◆ **Task goal**: Extract every line that contains the word "spec".

◆ **Information shown**:
[start]

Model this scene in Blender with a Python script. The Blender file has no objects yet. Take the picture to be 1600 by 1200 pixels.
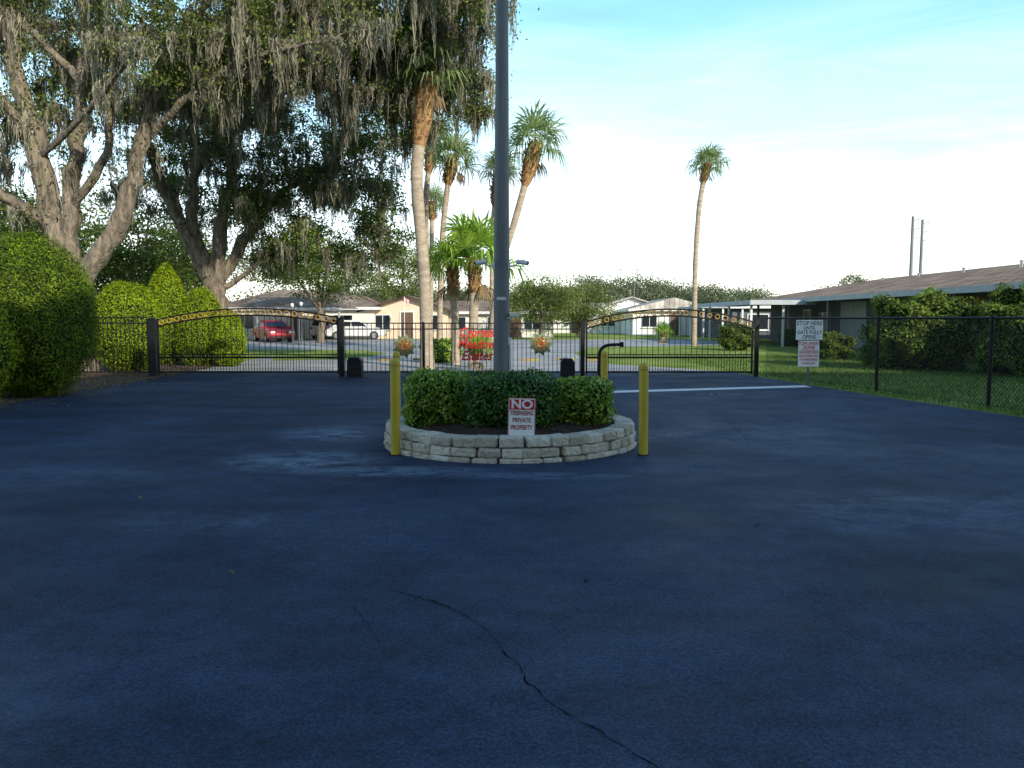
import bpy, bmesh, math, random
import numpy as np
from mathutils import Vector, Matrix
random.seed(7); rng=np.random.default_rng(7)
scene=bpy.context.scene
COL=scene.collection
# ------------------------------------------------------------------ survey helper
EYE=1.6; FOC=1250.0; TILT=math.atan(103/1250)
def S(px,py,D):
    u=(px-800)/FOC; v=(py-600)/FOC
    y=math.cos(TILT)-v*math.sin(TILT); z=-math.sin(TILT)-v*math.cos(TILT)
    t=D/y
    return Vector((u*t,D,EYE+z*t))
def G(px,py):
    u=(px-800)/FOC; v=(py-600)/FOC
    t=EYE/(math.sin(TILT)+v*math.cos(TILT))
    return Vector((u*t,t*(math.cos(TILT)-v*math.sin(TILT)),0))
# ------------------------------------------------------------------ materials
def N(nt,t,**k):
    n=nt.nodes.new(t)
    for a,b in k.items(): setattr(n,a,b)
    return n
def newmat(name):
    m=bpy.data.materials.new(name); m.use_nodes=True
    nt=m.node_tree; b=nt.nodes['Principled BSDF']
    return m,nt,b
def ramp(nt,stops):
    r=N(nt,'ShaderNodeValToRGB'); e=r.color_ramp.elements
    while len(e)<len(stops): e.new(0.5)
    for i,(p,c) in enumerate(stops):
        e[i].position=p; e[i].color=(c[0],c[1],c[2],1) if hasattr(c,'__len__') else (c,c,c,1)
    return r
def surf(name,c1,c2,scale=4,rough=0.7,bump=0.2,bscale=None,detail=6,metal=0,stretch=None,spec=0.5):
    m,nt,b=newmat(name)
    tc=N(nt,'ShaderNodeTexCoord'); src=tc.outputs['Object']
    if stretch:
        mp=N(nt,'ShaderNodeMapping'); mp.inputs['Scale'].default_value=stretch
        nt.links.new(src,mp.inputs[0]); src=mp.outputs[0]
    n=N(nt,'ShaderNodeTexNoise'); n.inputs['Scale'].default_value=scale; n.inputs['Detail'].default_value=detail; n.inputs['Roughness'].default_value=.65
    nt.links.new(src,n.inputs['Vector'])
    r=ramp(nt,[(0.32,c1),(0.68,c2)]); nt.links.new(n.outputs[0],r.inputs[0])
    nt.links.new(r.outputs[0],b.inputs['Base Color'])
    b.inputs['Roughness'].default_value=rough; b.inputs['Metallic'].default_value=metal
    b.inputs['Specular IOR Level'].default_value=spec
    if bump:
        n2=N(nt,'ShaderNodeTexNoise'); n2.inputs['Scale'].default_value=bscale or scale*5; n2.inputs['Detail'].default_value=5
        nt.links.new(src,n2.inputs['Vector'])
        bp=N(nt,'ShaderNodeBump'); bp.inputs['Strength'].default_value=min(1,bump); bp.inputs['Distance'].default_value=.03 if bump<=1 else .03*bump
        nt.links.new(n2.outputs[0],bp.inputs['Height']); nt.links.new(bp.outputs[0],b.inputs['Normal'])
    return m
def leafmat(name,cols,trans=.3,nscale=.5,lo=.5,hi=1.25,rough=.55,spec=.25):
    m,nt,b=newmat(name)
    g=N(nt,'ShaderNodeNewGeometry')
    k=len(cols); r=ramp(nt,[(i/(k-1),c) for i,c in enumerate(cols)])
    nt.links.new(g.outputs['Random Per Island'],r.inputs[0])
    n=N(nt,'ShaderNodeTexNoise'); n.inputs['Scale'].default_value=nscale; n.inputs['Detail'].default_value=3
    nt.links.new(g.outputs['Position'],n.inputs['Vector'])
    r2=ramp(nt,[(.35,lo),(.65,hi)]); nt.links.new(n.outputs[0],r2.inputs[0])
    mx=N(nt,'ShaderNodeMix',data_type='RGBA',blend_type='MULTIPLY'); mx.inputs[0].default_value=1
    nt.links.new(r.outputs[0],mx.inputs[6]); nt.links.new(r2.outputs[0],mx.inputs[7])
    nt.links.new(mx.outputs[2],b.inputs['Base Color']); b.inputs['Roughness'].default_value=rough
    b.inputs['Specular IOR Level'].default_value=spec
    t=N(nt,'ShaderNodeBsdfTranslucent'); nt.links.new(mx.outputs[2],t.inputs[0])
    ms=N(nt,'ShaderNodeMixShader'); ms.inputs[0].default_value=trans
    out=nt.nodes['Material Output']
    nt.links.new(b.outputs[0],ms.inputs[1]); nt.links.new(t.outputs[0],ms.inputs[2]); nt.links.new(ms.outputs[0],out.inputs[0])
    return m
M={}
M['black']=surf('black_powdercoat',(.004,.004,.005),(.010,.010,.012),8,.5,.05,spec=.3)
M['yellow']=surf('yellow_paint',(.46,.33,.02),(.66,.50,.05),3,.5,.15,stretch=(1,1,.4))
M['yellow_dull']=surf('faded_yellow_paint',(.30,.21,.03),(.42,.30,.06),5,.7,.1)
M['steel']=surf('weathered_steel',(.11,.12,.13),(.19,.20,.21),2,.6,.1,stretch=(3,3,.3))
M['concrete']=surf('concrete',(.2,.2,.19),(.33,.32,.3),6,.85,.2)
M['white']=surf('white_paint',(.66,.66,.64),(.8,.8,.78),5,.5,.03)
M['whiteplastic']=surf('white_plastic',(.62,.63,.63),(.76,.76,.76),5,.35,.0)
M['signwhite']=surf('sign_white',(.78,.79,.78),(.86,.86,.85),4,.4,0)
M['red']=surf('sign_red',(.5,.012,.015),(.62,.02,.025),4,.45,0)
M['lettered']=surf('dark_red_print',(.28,.010,.014),(.36,.014,.02),4,.5,0)
M['redmetal']=surf('red_metal',(.46,.018,.015),(.62,.035,.02),4,.45,.05)
M['green_print']=surf('dark_green_print',(.012,.05,.03),(.02,.07,.04),4,.5,0)
M['pinkprint']=surf('faded_red_print',(.55,.04,.05),(.66,.08,.09),12,.5,0)
M['gold']=surf('gold_paint',(.26,.14,.025),(.42,.24,.05),6,.4,.05)
M['orange']=surf('orange_metal',(.22,.11,.04),(.38,.20,.07),9,.5,.05)
M['teal']=surf('green_metal',(.07,.14,.06),(.18,.23,.10),9,.5,.05)
M['glass']=surf('dark_glass',(.012,.016,.02),(.03,.035,.045),1.5,.08,0)
M['rubber']=surf('rubber',(.015,.015,.015),(.03,.03,.03),9,.8,.1)
M['chrome']=surf('wheel_metal',(.4,.4,.42),(.55,.55,.56),9,.3,0,metal=.8)
M['carred']=surf('red_car_paint',(.32,.006,.012),(.38,.010,.016),2,.22,0)
M['carwhite']=surf('white_car_paint',(.6,.61,.62),(.68,.68,.69),2,.25,0)
M['lamp']=surf('lamp_lens',(.6,.6,.58),(.75,.75,.7),9,.15,0)
M['taillamp']=surf('tail_lens',(.3,.01,.01),(.4,.02,.02),9,.2,0)
M['bark_oak']=surf('oak_bark',(.05,.042,.032),(.32,.26,.185),3.5,.95,3.0,7,stretch=(2,2,.55),detail=9)
M['bark_palm']=surf('palm_bark',(.26,.20,.14),(.50,.41,.31),3,.9,.6,9,stretch=(1,1,3.5))
M['boots']=surf('palm_leaf_base',(.20,.10,.04),(.50,.30,.13),7,.95,.8,20)
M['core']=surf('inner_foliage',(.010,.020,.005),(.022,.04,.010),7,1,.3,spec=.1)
M['mulch']=surf('mulch',(.018,.011,.008),(.07,.045,.03),30,1,1,60)
M['soil']=surf('leaf_litter_soil',(.035,.022,.014),(.15,.095,.06),9,1,1,50)
M['wallcream']=surf('cream_stucco',(.72,.67,.59),(.8,.77,.69),3,.85,.1,60)
M['walltan']=surf('tan_stucco',(.68,.49,.36),(.78,.60,.46),3,.85,.1,60)
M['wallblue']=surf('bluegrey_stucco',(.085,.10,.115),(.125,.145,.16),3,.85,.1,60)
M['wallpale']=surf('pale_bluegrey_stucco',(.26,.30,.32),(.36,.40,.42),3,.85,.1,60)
M['wallbrown']=surf('brown_siding',(.16,.09,.06),(.25,.15,.10),3,.85,.3,stretch=(1,1,9))
M['wallwhite']=surf('white_stucco',(.78,.77,.74),(.84,.83,.80),3,.85,.1,60)
M['doorbrown']=surf('brown_door',(.09,.05,.03),(.15,.09,.05),3,.5,.1,stretch=(6,6,1))
M['fascia']=surf('grey_fascia',(.12,.13,.14),(.19,.20,.21),3,.6,.05)
M['fasciapale']=surf('pale_grey_fascia',(.34,.37,.39),(.44,.47,.49),3,.6,.05)
M['wire']=surf('black_coated_wire',(.006,.007,.007),(.014,.014,.014),9,.6,0)
M['oak']=leafmat('oak_leaf',[(.035,.065,.012),(.09,.14,.022),(.17,.21,.04),(.27,.28,.08)],.4,.45,.65,1.3)
M['oakdark']=leafmat('oak_leaf_dark',[(.03,.065,.013),(.08,.135,.024),(.15,.21,.038),(.23,.27,.06)],.45,.45,.7,1.3)
M['moss']=leafmat('spanish_moss',[(.19,.18,.13),(.33,.31,.23),(.50,.47,.36)],.4,.6,.7,1.15,.95,.05)
M['hedge']=leafmat('hedge_leaf',[(.09,.15,.006),(.19,.29,.008),(.32,.42,.012),(.42,.50,.02)],.35,1.5,.75,1.15)
M['hedgenear']=leafmat('dark_hedge_leaf',[(.035,.075,.006),(.08,.15,.008),(.17,.26,.010),(.30,.40,.015)],.25,1.8,.6,1.15)
M['shrub']=leafmat('shrub_leaf',[(.04,.11,.015),(.13,.28,.025),(.32,.48,.04),(.55,.62,.12)],.35,5,.75,1.2,.35,.5)
M['shrubdark']=leafmat('shrub_dark_leaf',[(.014,.06,.014),(.045,.14,.022),(.10,.22,.03),(.17,.31,.045)],.3,5,.7,1.2,.35,.5)
M['hedgedull']=leafmat('vine_hedge_leaf',[(.04,.08,.012),(.11,.18,.02),(.20,.28,.035),(.32,.37,.05)],.35,1.2,.6,1.25)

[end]

◆ **Right answer**:
def surf(name,c1,c2,scale=4,rough=0.7,bump=0.2,bscale=None,detail=6,metal=0,stretch=None,spec=0.5):
    b.inputs['Specular IOR Level'].default_value=spec
def leafmat(name,cols,trans=.3,nscale=.5,lo=.5,hi=1.25,rough=.55,spec=.25):
    b.inputs['Specular IOR Level'].default_value=spec
M['black']=surf('black_powdercoat',(.004,.004,.005),(.010,.010,.012),8,.5,.05,spec=.3)
M['core']=surf('inner_foliage',(.010,.020,.005),(.022,.04,.010),7,1,.3,spec=.1)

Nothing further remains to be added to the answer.